GIVEN MATERIAL:
####################

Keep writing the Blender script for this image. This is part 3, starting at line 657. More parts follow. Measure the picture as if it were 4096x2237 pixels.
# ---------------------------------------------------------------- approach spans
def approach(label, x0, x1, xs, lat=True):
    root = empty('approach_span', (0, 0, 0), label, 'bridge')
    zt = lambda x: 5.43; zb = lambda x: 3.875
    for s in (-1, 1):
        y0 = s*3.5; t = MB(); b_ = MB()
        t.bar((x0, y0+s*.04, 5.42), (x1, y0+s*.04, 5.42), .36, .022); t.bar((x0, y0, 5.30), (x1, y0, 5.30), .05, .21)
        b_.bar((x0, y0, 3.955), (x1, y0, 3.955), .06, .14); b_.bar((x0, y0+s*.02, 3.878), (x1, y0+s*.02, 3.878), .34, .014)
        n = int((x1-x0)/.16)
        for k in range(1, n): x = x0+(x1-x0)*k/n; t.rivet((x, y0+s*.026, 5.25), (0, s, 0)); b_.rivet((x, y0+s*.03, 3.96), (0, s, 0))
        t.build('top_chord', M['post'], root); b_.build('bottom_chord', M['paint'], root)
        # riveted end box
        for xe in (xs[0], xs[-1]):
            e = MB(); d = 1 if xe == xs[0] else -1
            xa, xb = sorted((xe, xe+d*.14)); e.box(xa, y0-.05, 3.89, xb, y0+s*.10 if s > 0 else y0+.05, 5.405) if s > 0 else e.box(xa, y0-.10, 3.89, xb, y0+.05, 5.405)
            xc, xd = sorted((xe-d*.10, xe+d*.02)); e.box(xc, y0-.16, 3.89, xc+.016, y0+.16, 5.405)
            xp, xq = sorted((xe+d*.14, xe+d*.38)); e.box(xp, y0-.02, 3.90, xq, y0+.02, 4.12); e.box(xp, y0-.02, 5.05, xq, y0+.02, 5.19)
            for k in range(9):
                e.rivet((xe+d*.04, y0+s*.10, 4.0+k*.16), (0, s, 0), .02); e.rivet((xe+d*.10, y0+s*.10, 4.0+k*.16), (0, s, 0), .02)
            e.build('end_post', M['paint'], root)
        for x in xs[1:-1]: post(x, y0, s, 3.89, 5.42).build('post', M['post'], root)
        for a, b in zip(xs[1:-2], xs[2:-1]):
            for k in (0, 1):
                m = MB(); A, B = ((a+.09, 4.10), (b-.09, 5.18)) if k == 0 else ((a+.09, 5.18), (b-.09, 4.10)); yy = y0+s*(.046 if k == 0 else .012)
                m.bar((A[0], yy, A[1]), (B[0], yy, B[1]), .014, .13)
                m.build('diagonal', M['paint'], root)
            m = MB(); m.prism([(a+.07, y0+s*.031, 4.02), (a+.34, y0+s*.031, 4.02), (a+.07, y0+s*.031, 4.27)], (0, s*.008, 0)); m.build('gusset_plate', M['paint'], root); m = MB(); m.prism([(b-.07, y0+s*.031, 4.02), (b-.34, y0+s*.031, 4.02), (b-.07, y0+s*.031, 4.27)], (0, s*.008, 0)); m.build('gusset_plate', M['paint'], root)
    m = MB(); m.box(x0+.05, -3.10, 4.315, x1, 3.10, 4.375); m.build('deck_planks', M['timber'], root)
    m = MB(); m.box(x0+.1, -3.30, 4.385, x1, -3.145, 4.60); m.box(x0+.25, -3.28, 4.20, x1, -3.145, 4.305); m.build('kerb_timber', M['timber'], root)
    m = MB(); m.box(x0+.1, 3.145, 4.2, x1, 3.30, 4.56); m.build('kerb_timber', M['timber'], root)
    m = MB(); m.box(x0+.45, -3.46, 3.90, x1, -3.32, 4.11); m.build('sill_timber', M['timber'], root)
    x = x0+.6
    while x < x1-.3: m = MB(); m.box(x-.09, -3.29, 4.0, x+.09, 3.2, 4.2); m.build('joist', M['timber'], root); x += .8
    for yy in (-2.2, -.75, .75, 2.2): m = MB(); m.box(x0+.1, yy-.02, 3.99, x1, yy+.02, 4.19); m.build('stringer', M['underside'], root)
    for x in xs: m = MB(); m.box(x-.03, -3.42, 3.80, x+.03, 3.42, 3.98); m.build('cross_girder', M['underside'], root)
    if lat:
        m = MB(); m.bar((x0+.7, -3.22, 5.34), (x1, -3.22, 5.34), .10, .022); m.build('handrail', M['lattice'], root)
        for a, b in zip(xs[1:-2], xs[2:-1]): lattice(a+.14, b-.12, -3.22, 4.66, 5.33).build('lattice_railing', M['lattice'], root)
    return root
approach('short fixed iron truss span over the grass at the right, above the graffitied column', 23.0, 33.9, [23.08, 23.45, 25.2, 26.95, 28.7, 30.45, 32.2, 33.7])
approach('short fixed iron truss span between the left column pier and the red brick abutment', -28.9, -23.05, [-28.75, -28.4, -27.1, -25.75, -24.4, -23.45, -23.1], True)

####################

Each line of the listing above should be output exactly.

Keep writing the Blender script for this image. This is part 3, starting at line 657. More parts follow. Measure the picture as if it were 4096x2237 pixels.
# ---------------------------------------------------------------- approach spans
def approach(label, x0, x1, xs, lat=True):
    root = empty('approach_span', (0, 0, 0), label, 'bridge')
    zt = lambda x: 5.43; zb = lambda x: 3.875
    for s in (-1, 1):
        y0 = s*3.5; t = MB(); b_ = MB()
        t.bar((x0, y0+s*.04, 5.42), (x1, y0+s*.04, 5.42), .36, .022); t.bar((x0, y0, 5.30), (x1, y0, 5.30), .05, .21)
        b_.bar((x0, y0, 3.955), (x1, y0, 3.955), .06, .14); b_.bar((x0, y0+s*.02, 3.878), (x1, y0+s*.02, 3.878), .34, .014)
        n = int((x1-x0)/.16)
        for k in range(1, n): x = x0+(x1-x0)*k/n; t.rivet((x, y0+s*.026, 5.25), (0, s, 0)); b_.rivet((x, y0+s*.03, 3.96), (0, s, 0))
        t.build('top_chord', M['post'], root); b_.build('bottom_chord', M['paint'], root)
        # riveted end box
        for xe in (xs[0], xs[-1]):
            e = MB(); d = 1 if xe == xs[0] else -1
            xa, xb = sorted((xe, xe+d*.14)); e.box(xa, y0-.05, 3.89, xb, y0+s*.10 if s > 0 else y0+.05, 5.405) if s > 0 else e.box(xa, y0-.10, 3.89, xb, y0+.05, 5.405)
            xc, xd = sorted((xe-d*.10, xe+d*.02)); e.box(xc, y0-.16, 3.89, xc+.016, y0+.16, 5.405)
            xp, xq = sorted((xe+d*.14, xe+d*.38)); e.box(xp, y0-.02, 3.90, xq, y0+.02, 4.12); e.box(xp, y0-.02, 5.05, xq, y0+.02, 5.19)
            for k in range(9):
                e.rivet((xe+d*.04, y0+s*.10, 4.0+k*.16), (0, s, 0), .02); e.rivet((xe+d*.10, y0+s*.10, 4.0+k*.16), (0, s, 0), .02)
            e.build('end_post', M['paint'], root)
        for x in xs[1:-1]: post(x, y0, s, 3.89, 5.42).build('post', M['post'], root)
        for a, b in zip(xs[1:-2], xs[2:-1]):
            for k in (0, 1):
                m = MB(); A, B = ((a+.09, 4.10), (b-.09, 5.18)) if k == 0 else ((a+.09, 5.18), (b-.09, 4.10)); yy = y0+s*(.046 if k == 0 else .012)
                m.bar((A[0], yy, A[1]), (B[0], yy, B[1]), .014, .13)
                m.build('diagonal', M['paint'], root)
            m = MB(); m.prism([(a+.07, y0+s*.031, 4.02), (a+.34, y0+s*.031, 4.02), (a+.07, y0+s*.031, 4.27)], (0, s*.008, 0)); m.build('gusset_plate', M['paint'], root); m = MB(); m.prism([(b-.07, y0+s*.031, 4.02), (b-.34, y0+s*.031, 4.02), (b-.07, y0+s*.031, 4.27)], (0, s*.008, 0)); m.build('gusset_plate', M['paint'], root)
    m = MB(); m.box(x0+.05, -3.10, 4.315, x1, 3.10, 4.375); m.build('deck_planks', M['timber'], root)
    m = MB(); m.box(x0+.1, -3.30, 4.385, x1, -3.145, 4.60); m.box(x0+.25, -3.28, 4.20, x1, -3.145, 4.305); m.build('kerb_timber', M['timber'], root)
    m = MB(); m.box(x0+.1, 3.145, 4.2, x1, 3.30, 4.56); m.build('kerb_timber', M['timber'], root)
    m = MB(); m.box(x0+.45, -3.46, 3.90, x1, -3.32, 4.11); m.build('sill_timber', M['timber'], root)
    x = x0+.6
    while x < x1-.3: m = MB(); m.box(x-.09, -3.29, 4.0, x+.09, 3.2, 4.2); m.build('joist', M['timber'], root); x += .8
    for yy in (-2.2, -.75, .75, 2.2): m = MB(); m.box(x0+.1, yy-.02, 3.99, x1, yy+.02, 4.19); m.build('stringer', M['underside'], root)
    for x in xs: m = MB(); m.box(x-.03, -3.42, 3.80, x+.03, 3.42, 3.98); m.build('cross_girder', M['underside'], root)
    if lat:
        m = MB(); m.bar((x0+.7, -3.22, 5.34), (x1, -3.22, 5.34), .10, .022); m.build('handrail', M['lattice'], root)
        for a, b in zip(xs[1:-2], xs[2:-1]): lattice(a+.14, b-.12, -3.22, 4.66, 5.33).build('lattice_railing', M['lattice'], root)
    return root
approach('short fixed iron truss span over the grass at the right, above the graffitied column', 23.0, 33.9, [23.08, 23.45, 25.2, 26.95, 28.7, 30.45, 32.2, 33.7])
approach('short fixed iron truss span between the left column pier and the red brick abutment', -28.9, -23.05, [-28.75, -28.4, -27.1, -25.75, -24.4, -23.45, -23.1], True)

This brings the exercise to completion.